Présidence de la Commission de l’Union africaine : comment Tony Blair fait son beurre

L’élection du prochain président de la Commission de l’Union africaine donne lieu à une intense activité diplomatique en coulisse. Et on peut légitimement se demander que vient faire l’ancien Premier ministre britannique dans cette bataille entre Africains. 

S’il existe un homme qui symbolise certaines pratiques détestables qui hérissent les poils de nombreux Africains, c’est bien Tony Blair. Or, nous avons appris que le candidat djiboutien à la présidence de la Commission de l’Union africaine Mahamoud Ali Youssouf s’est offert les services de Tony Blair Institute for Global Chance (TBI), la fondation qui porte le patronyme de l’ancien chef du gouvernement britannique. Celui-ci devra fournir à l’actuel ministre des Affaires étrangères de Djibouti des conseils stratégiques pour sa campagne à la présidence de l’organisation panafricaine.

Complexe d’infériorité

D’ailleurs, ce dernier, dont les équipes travaillent depuis juin 2024 avec le Tony Blair Institute n’est pas le seul candidat à vouloir recruter la fondation pour la même mission. Selon nos informations, c’est également le cas de l’ancien Premier ministre kényan Raila Odinga, lui aussi candidat à la présidence de la Commission de l’UA, qui s’est rapproché du Tony Blair Institute sans toutefois parvenir à un accord.

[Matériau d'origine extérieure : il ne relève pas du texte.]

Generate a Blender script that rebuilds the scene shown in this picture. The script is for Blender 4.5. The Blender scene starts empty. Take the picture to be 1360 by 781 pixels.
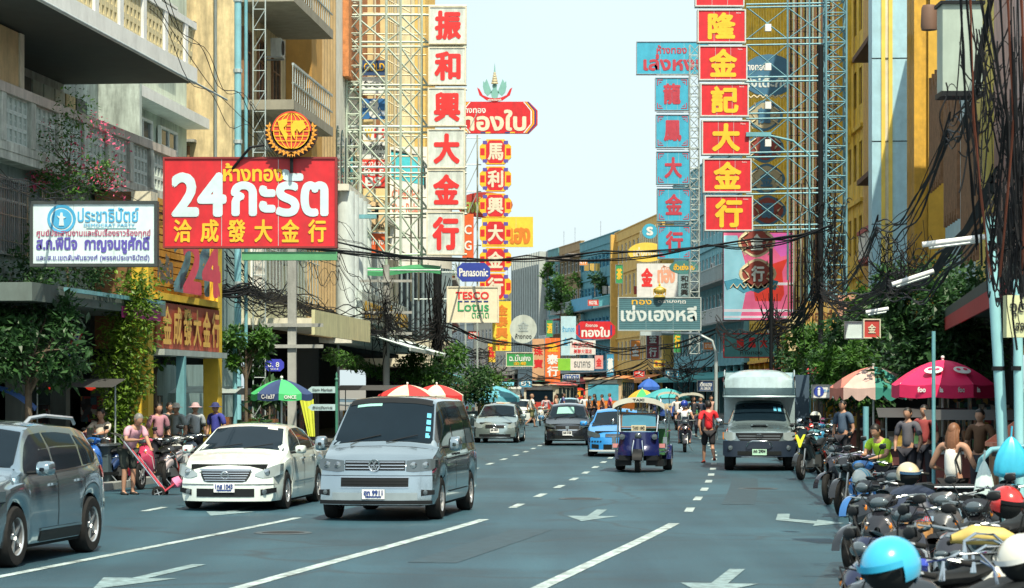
import bpy, bmesh, math, random
from math import sin, cos, pi, radians as R, atan2, hypot, sqrt
from mathutils import Vector, Matrix
random.seed(7)
scene = bpy.context.scene
COL = scene.collection
# ---------------------------------------------------------------- camera, sky, sun, exposure
F = 3300.0; HOR = 515.0; CH = 2.1
cd = bpy.data.cameras.new('camera'); cam = bpy.data.objects.new('camera', cd); COL.objects.link(cam)
cam.location = (0, 0, CH); cam.rotation_euler = (R(90), 0, 0)
cd.sensor_width = 36; cd.lens = F / 1360 * 36; cd.shift_y = (HOR - 390.5) / 1360
cd.clip_start = 1; cd.clip_end = 6000
cd.dof.use_dof = True; cd.dof.focus_distance = 58; cd.dof.aperture_fstop = 6.3
scene.camera = cam
SUN_EL, SUN_AZ = 57, 17           # sun behind the camera, to its right
world = bpy.data.worlds.new('World'); scene.world = world; world.use_nodes = True
nt = world.node_tree; nt.nodes.clear()
sk = nt.nodes.new('ShaderNodeTexSky'); sk.sky_type = 'NISHITA'; sk.sun_disc = False
sk.sun_elevation = R(SUN_EL); sk.sun_rotation = R(180 - SUN_AZ)
sk.air_density = 1.0; sk.dust_density = 3.0; sk.ozone_density = 1.4
b1 = nt.nodes.new('ShaderNodeBackground'); b1.inputs[1].default_value = 0.11
b2 = nt.nodes.new('ShaderNodeBackground'); b2.inputs[0].default_value = (.80, .95, .98, 1); b2.inputs[1].default_value = 1.0
tc = nt.nodes.new('ShaderNodeTexCoord'); nz = nt.nodes.new('ShaderNodeTexNoise'); nz.inputs['Scale'].default_value = 1.6; nz.inputs['Detail'].default_value = 5
mr = nt.nodes.new('ShaderNodeMapRange'); mr.inputs[1].default_value = .3; mr.inputs[2].default_value = .7; mr.inputs[3].default_value = .5; mr.inputs[4].default_value = .85
mx = nt.nodes.new('ShaderNodeMixShader'); wo = nt.nodes.new('ShaderNodeOutputWorld')
nt.links.new(tc.outputs['Generated'], nz.inputs['Vector']); nt.links.new(nz.outputs['Fac'], mr.inputs[0]); nt.links.new(mr.outputs[0], mx.inputs[0])
nt.links.new(sk.outputs[0], b1.inputs[0]); nt.links.new(b1.outputs[0], mx.inputs[1]); nt.links.new(b2.outputs[0], mx.inputs[2]); nt.links.new(mx.outputs[0], wo.inputs[0])
sd = bpy.data.lights.new('sun', 'SUN'); sd.energy = 5.0; sd.angle = R(.5); sd.color = (1, .92, .72)
sun = bpy.data.objects.new('sun', sd); COL.objects.link(sun)
sdir = Vector((sin(R(SUN_AZ)) * cos(R(SUN_EL)), -cos(R(SUN_AZ)) * cos(R(SUN_EL)), sin(R(SUN_EL))))
sun.rotation_euler = sdir.to_track_quat('Z', 'Y').to_euler()
sun.location = (0, 0, 60)
scene.view_settings.view_transform = 'Standard'; scene.view_settings.look = 'None'
scene.view_settings.exposure = 0.34; scene.view_settings.gamma = 1
# ---------------------------------------------------------------- materials
MC = {}
def mat(key, col, rough=.6, metal=0, var=.12, scale=2.5, emit=0, coat=0, dirt=0, bump=0, trans=0):
    k = (key, col, rough, metal, var, scale, emit, coat, dirt, bump)
    if k in MC: return MC[k]
    m = bpy.data.materials.new(key); m.use_nodes = True; t = m.node_tree; L = t.links.new
    p = t.nodes['Principled BSDF']; p.inputs['Roughness'].default_value = rough; p.inputs['Metallic'].default_value = metal
    if coat: p.inputs['Coat Weight'].default_value = coat; p.inputs['Coat Roughness'].default_value = .04
    c = t.nodes.new('ShaderNodeTexCoord'); n = t.nodes.new('ShaderNodeTexNoise')
    n.inputs['Scale'].default_value = scale; n.inputs['Detail'].default_value = 6; n.inputs['Roughness'].default_value = .65
    L(c.outputs['Object'], n.inputs['Vector'])
    mrn = t.nodes.new('ShaderNodeMapRange'); mrn.inputs[1].default_value = .3; mrn.inputs[2].default_value = .7
    mrn.inputs[3].default_value = 1 - var; mrn.inputs[4].default_value = 1 + var; L(n.outputs['Fac'], mrn.inputs[0])
    mul = t.nodes.new('ShaderNodeMix'); mul.data_type = 'RGBA'; mul.blend_type = 'MULTIPLY'; mul.inputs[0].default_value = 1
    mul.inputs[6].default_value = (*col, 1); L(mrn.outputs[0], mul.inputs[7]); out = mul.outputs[2]
    if dirt:      # streaky grime, longer down the wall than across
        mp = t.nodes.new('ShaderNodeMapping'); mp.inputs['Scale'].default_value = (1.6, 1.6, .28); L(c.outputs['Object'], mp.inputs['Vector'])
        n2 = t.nodes.new('ShaderNodeTexNoise'); n2.inputs['Scale'].default_value = 1.7; n2.inputs['Detail'].default_value = 8; n2.inputs['Roughness'].default_value = .7
        L(mp.outputs[0], n2.inputs['Vector'])
        r = t.nodes.new('ShaderNodeMapRange'); r.inputs[1].default_value = .43; r.inputs[2].default_value = .70; r.inputs[3].default_value = 0; r.inputs[4].default_value = dirt
        L(n2.outputs['Fac'], r.inputs[0])
        m2 = t.nodes.new('ShaderNodeMix'); m2.data_type = 'RGBA'; L(r.outputs[0], m2.inputs[0]); L(out, m2.inputs[6]); m2.inputs[7].default_value = (.05, .055, .045, 1); out = m2.outputs[2]
    L(out, p.inputs['Base Color'])
    if key in ('black_plastic', 'dark_interior', 'black_fabric', 'rubber', 'cable_rubber', 'dark_frame'): p.inputs['Specular IOR Level'].default_value = .2
    if key in ('tinted_glass', 'window_glass'): p.inputs['Specular IOR Level'].default_value = .24
    if emit:
        L(out, p.inputs['Emission Color']); p.inputs['Emission Strength'].default_value = emit
    if bump:
        bn = t.nodes.new('ShaderNodeBump'); bn.inputs['Strength'].default_value = bump; bn.inputs['Distance'].default_value = .02
        n3 = t.nodes.new('ShaderNodeTexNoise'); n3.inputs['Scale'].default_value = scale * 12; L(c.outputs['Object'], n3.inputs['Vector'])
        L(n3.outputs['Fac'], bn.inputs['Height']); L(bn.outputs[0], p.inputs['Normal'])
    MC[k] = m; return m
def M(name): return PAL[name]
PAL = {
 'black': mat('black_plastic', (.012, .014, .016), .5), 'rubber': mat('rubber', (.018, .018, .018), .85, var=.3, scale=9),
 'chrome': mat('chrome', (.60, .64, .66), .16, 1, var=.03), 'steel': mat('steel', (.42, .45, .46), .35, .9), 'alloy': mat('alloy_rim', (.6, .62, .64), .3, .8),
 'glass': mat('tinted_glass', (.006, .014, .022), .06, 0, var=.1), 'pane': mat('window_glass', (.03, .05, .055), .08, var=.3, scale=1.2),
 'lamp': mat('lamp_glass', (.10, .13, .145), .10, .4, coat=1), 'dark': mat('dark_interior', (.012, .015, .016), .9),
 'concrete': mat('concrete', (.36, .37, .35), .85, dirt=.5, bump=.3), 'galv': mat('galvanised_steel', (.50, .58, .58), .5, .4, dirt=.25),
 'teal': mat('teal_painted_steel', (.16, .40, .46), .45, dirt=.4), 'white': mat('white_paint', (.78, .80, .78), .5, dirt=.12),
 'cream': mat('cream_paint', (.70, .66, .52), .7, dirt=.3), 'wire': mat('cable_rubber', (.014, .015, .017), .65),
 'bark': mat('bark', (.13, .10, .07), .9, var=.3, scale=12, bump=.6), 'wood': mat('weathered_wood', (.22, .12, .06), .75, var=.35, scale=5),
 'plate': mat('number_plate', (.78, .80, .80), .4), 'navy': mat('navy_ink', (.02, .05, .22), .5), 'ink': mat('black_ink', (.015, .015, .015), .5),
 'red': mat('red_paint', (.62, .022, .025), .5, dirt=.1), 'yellow': mat('yellow_paint', (.80, .48, .03), .5, dirt=.15), 'goods': None,
 'signblue': mat('pale_blue_enamel', (.05, .40, .62), .5, dirt=.15), 'amber': mat('amber_lens', (.7, .22, .02), .2), 'redlens': mat('red_lens', (.5, .01, .01), .2),
}
def goodsmat():
    m = bpy.data.materials.new('shop_goods'); m.use_nodes = True; t = m.node_tree; p = t.nodes['Principled BSDF']; p.inputs['Roughness'].default_value = .6
    c = t.nodes.new('ShaderNodeTexCoord'); v = t.nodes.new('ShaderNodeTexVoronoi'); v.inputs['Scale'].default_value = 7; v.distance = 'CHEBYCHEV'; s = t.nodes.new('ShaderNodeSeparateColor'); r = t.nodes.new('ShaderNodeValToRGB'); r.color_ramp.interpolation = 'CONSTANT'
    cols = [(0, (.008, .010, .012)), (.30, (.03, .035, .04)), (.48, (.20, .015, .012)), (.58, (.05, .03, .02)), (.68, (.28, .16, .03)), (.76, (.02, .08, .10)), (.85, (.30, .28, .24)), (.92, (.03, .09, .03))]
    e = r.color_ramp.elements; e[0].color = (*cols[0][1], 1); e[1].position = cols[1][0]; e[1].color = (*cols[1][1], 1)
    for a, k in cols[2:]: q = e.new(a); q.color = (*k, 1)
    L = t.links.new; L(c.outputs['Object'], v.inputs['Vector']); L(v.outputs['Color'], s.inputs[0]); L(s.outputs[0], r.inputs[0]); L(r.outputs[0], p.inputs['Base Color']); return m
PAL['goods'] = goodsmat()
def leafmat(key, col, tr=.35):
    m = bpy.data.materials.new(key); m.use_nodes = True; t = m.node_tree; p = t.nodes['Principled BSDF']; p.inputs['Roughness'].default_value = .45
    g = t.nodes.new('ShaderNodeTexCoord'); n = t.nodes.new('ShaderNodeTexNoise'); n.inputs['Scale'].default_value = 3.5; n.inputs['Detail'].default_value = 4
    t.links.new(g.outputs['Object'], n.inputs['Vector'])
    cr = t.nodes.new('ShaderNodeValToRGB'); cr.color_ramp.elements[0].position = .32; cr.color_ramp.elements[1].position = .7
    cr.color_ramp.elements[0].color = (col[0] * .5, col[1] * .55, col[2] * .7, 1); cr.color_ramp.elements[1].color = (col[0] * 1.6, col[1] * 1.5, col[2] * 1.1, 1)
    t.links.new(n.outputs['Fac'], cr.inputs[0]); t.links.new(cr.outputs[0], p.inputs['Base Color'])
    tb = t.nodes.new('ShaderNodeBsdfTranslucent'); t.links.new(cr.outputs[0], tb.inputs[0]); ms = t.nodes.new('ShaderNodeMixShader'); ms.inputs[0].default_value = tr
    o = t.nodes['Material Output']; t.links.new(p.outputs[0], ms.inputs[1]); t.links.new(tb.outputs[0], ms.inputs[2]); t.links.new(ms.outputs[0], o.inputs[0])
    return m
PAL['leaf_dark'] = leafmat('dark_leaves', (.035, .10, .035)); PAL['leaf'] = leafmat('green_leaves', (.06, .16, .03)); PAL['leaf_lime'] = leafmat('lime_leaves', (.13, .24, .03))
PAL['petal'] = mat('pink_petals', (.62, .08, .18), .6)
def paint(col, metal=.7, rough=.22): return mat('car_paint', col, rough, metal, var=.05, scale=1.5, coat=1)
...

Il n’y a qu’une seule explication au succès de cette fondation auprès des personnalités africaines aspirant à prendre la direction de la principale organisation politique panafricaine : le TBI dispose des bureaux dans 17 pays du continent et a un accès direct aux chefs de l’État. Il se trouve que ce sont ces derniers qui constituent le corps électoral qui devra élire le prochain président de la Commission, en février 2025.

Autrement dit, connaissant le fonctionnement de la plupart des présidents africains, friands de « sorciers blancs », les candidats ont simplement imaginé qu’il est plus aisé d’obtenir le suffrage d’un chef d’État africain si celui-ci est démarché par Tony Blair.

Naturellement, se pose la question de l’indépendance de l’organisation panafricaine, quand on sait que les États membres sont incapables de prendre en charge le budget de fonctionnement de l’organisation, financée en grande partie par l’Union européenne. Et que d’autres pays qui n’ont rien à voir avec le continent possèdent leur rond de serviette dans ses sommets.

L’indépendance en question

Que cela plaise ou non, un candidat qui a bénéficié de l’entregent de Tony Blair pour se hisser à la présidence de la Commission sera plus enclin à céder à ses sollicitations et ses exigences. Alors que l’ancien Premier ministre britannique figure parmi les personnalités occidentales les moins acquises à l’idée du développement de d’Afrique. C’est dire qu’il serait le dernier à œuvrer pour l’émergence du continent. Ce qui reviendrait d’ailleurs à lui ôter sa poule aux œufs d’or. Car il lui sera difficile de vendre ses fameux conseils stratégiques aux prix d’or.

Pour autant, c’est l’attitude des dirigeants africains qui traduit un complexe d’infériorité, dont il faut se débarrasser si l’Afrique veut être le maître de son propre destin. D’autant que les autres ne montrent que peu de considération pour ses élites. À preuve, les candidats aux différents postes au sein de l’Union européenne ne se bousculent jamais aux portillons pour s’offrir les services des anciens dirigeants africains. Pourquoi donc les Africains, eux, devraient-ils se sentir obligés de dépenser une fortune pour payer un petit blanc qui, à dire vrai, ignore tout des réalités du continent.